В этих трех имеющих всемирное значение рассказах Солженицын совершил за нас сразу три эпохальных, основополагающих действия. Он говорил о страдании, о хороших людях, о несовершенных людях, о тех, кто претерпевает свои страдания с несокрушимым достоинством и чья жизнь проходит под знаком чудовищной тайны. Эту тайну, тяжесть которой молча несли мы все, и жертвы, и преступники, он выговорил. В пользу его невероятного чувства реальности свидетельствует то, что он впервые не сорвал семь печатей, но рассказал о том, как мы живем с такой тайной, о которой необходимо говорить. «Наиболее ревностно охраняемая тайна Советского Союза — не военной природы, — пишет Артур Кёстлер, — в тайне должны быть сохраняемы обстоятельства повседневной жизни его граждан». На этом раннем этапе творчества у Солженицына было две основ-ных темы: обстоятельства повседневной жизни и исправительно-трудовые лагеря. Между двумя большими, запретными темами, о которых он первым громко заявил миру, он создал однозначную связь. Он дал имя этому состоянию, обозначил причину. Он лишил нас оснований для умолчания.

После этого лишь дураки, циники и трусы могли утверждать, что рамки такой жизни поддаются реформированию.

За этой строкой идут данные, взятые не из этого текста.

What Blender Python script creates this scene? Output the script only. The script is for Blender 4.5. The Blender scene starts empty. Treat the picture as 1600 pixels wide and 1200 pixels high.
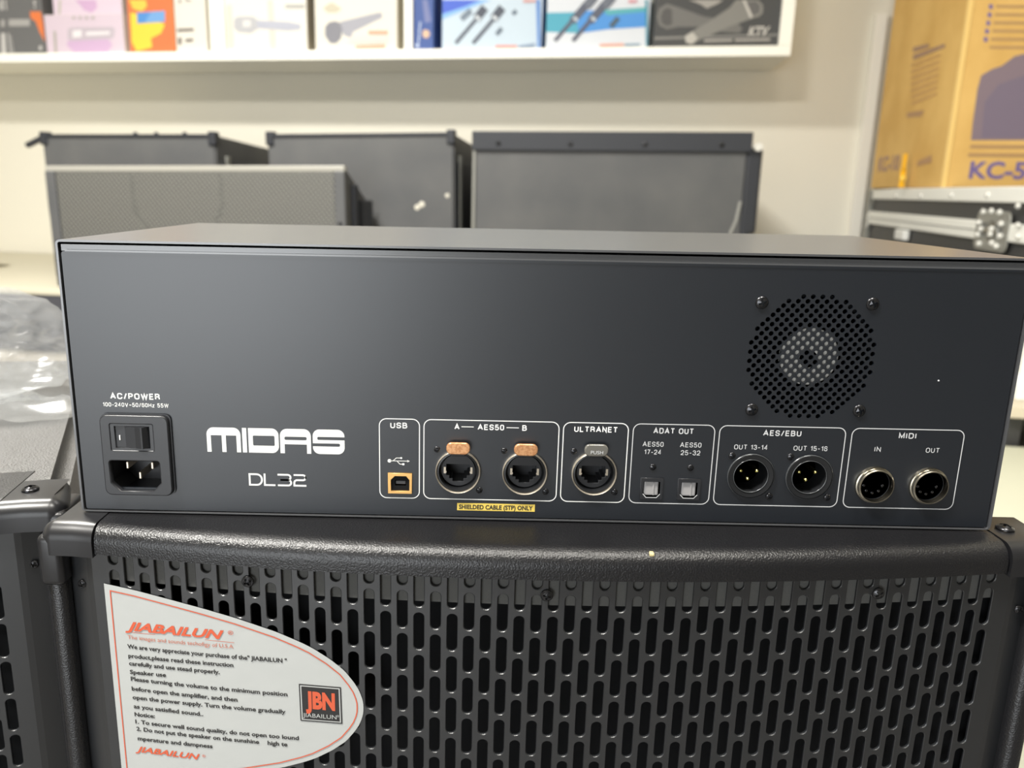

Несомненно, в этих ранних своих рассказах Солженицын сделал не что иное, как использовал русскую реалистическую традицию, и без того чрезвычайно богатую этическими жестами, хотя нельзя утверждать, что он ее завершил. Нет. Но наверняка существуют особенные, деликатные моменты, когда в пределах одного произведения эстетические и этические жесты неотделимы друг от друга. «Матренин двор», «Случай на станции Кречетовка» и «Правая кисть» — именно такие исключительные шедевры повествовательной традиции. Эстетически там ничего нового нет, но в них невозможно отделить друг от друга добро и красоту. У Солженицына, вероятно, есть только одно произведение, обладающее самостоятельными эстетическими качествами: «Архипелаг ГУЛАГ». Это произведение, подобно настоящему землетрясению, не объяснило окружающий нас духовный и политический мир, но изменило его.